De acordo com os números apresentados por Castro Mendes e Honrado, o número de estruturas apoiadas para o quadriénio 2018-2021 subiu de 151 para 184 (ainda que apenas após os reforços de 4,2 milhões; quando foram divulgados os resultados provisórios do teatro, no final de março, o número fixava-se nas 140). Uma tendência transversal a todas as áreas e regiões, exceto na área metropolitana de Lisboa, em que menos três estruturas receberam apoio, e Alentejo, em que os números se mantêm.

Viria Jorge Campos reposicionar a discussão em torno dos números. “Estes gráficos só existem porque existiu contestação, porque os agentes culturais se mobilizaram e vieram dizer-nos que há coisas que não estão bem e que carecem de ser mudadas”, afirmou o deputado do Bloco de Esquerda. “É essa a razão pela qual aqui estão estes gráficos. O financiamento continua, ainda assim, a ser insuficiente. Dir-lhe-ei que é preferível que o governo atalhe juntando novas verbas do que não fazer nada. Não nos incomoda, pelo contrário, é uma medida bem-vinda. Mas gostaríamos que não fosse pontual.”

Sobre isso, e as críticas que foram sendo feitas ao longo da semana sobre a solução encontrada para o governo para o choque com que foram recebidos os resultados provisórios dos concursos de teatro, que deixavam de fora companhias históricas como o Teatro Experimental de Cascais, o Teatro Experimental do Porto e as únicas estruturas profissionais de Coimbra e de Beja, respondeu o ministro que foi “uma surpresa verificar o número de candidaturas elegíveis que surgiram”. 242, ao todo. E que o reforço orçamental veio justamente como resposta a isso. “Dizer que são milhões atirados é ofender as entidades que irão beneficiar do reforço.”

Precariedade, ou menos 110 mil euros Servindo-se ainda dos números, desta vez nos tetos mínimos estabelecidos para os apoios pelos novos regulamentos, traduzidos num aumento médio de 20 mil euros anuais por entidade apoiada, Honrado notava como o novo modelo “combate a precariedade”, naquela que foi provavelmente a afirmação que suscitou mais protestos na sala.

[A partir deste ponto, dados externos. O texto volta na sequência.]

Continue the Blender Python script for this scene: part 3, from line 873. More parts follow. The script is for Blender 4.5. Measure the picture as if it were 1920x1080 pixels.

Para Ana Mesquita, “inadmissível”, conforme explicaria: “Há uma série de estruturas com um historial enorme que têm cortes. Combate a precariedade um corte de 110 mil euros ao Teatro de Almada? O problema que aqui está é que de facto a situação não está tão má como no anterior governo mas, com a quantidade de problemas que aqui foram criados, até parece que está [pior], sem estar.” Responderia Miguel Honrado que “a questão das reduções incidiu muitas vezes sobre entidades encostadas ao nível de financiamento máximo destes concursos, que é de 400 mil euros”.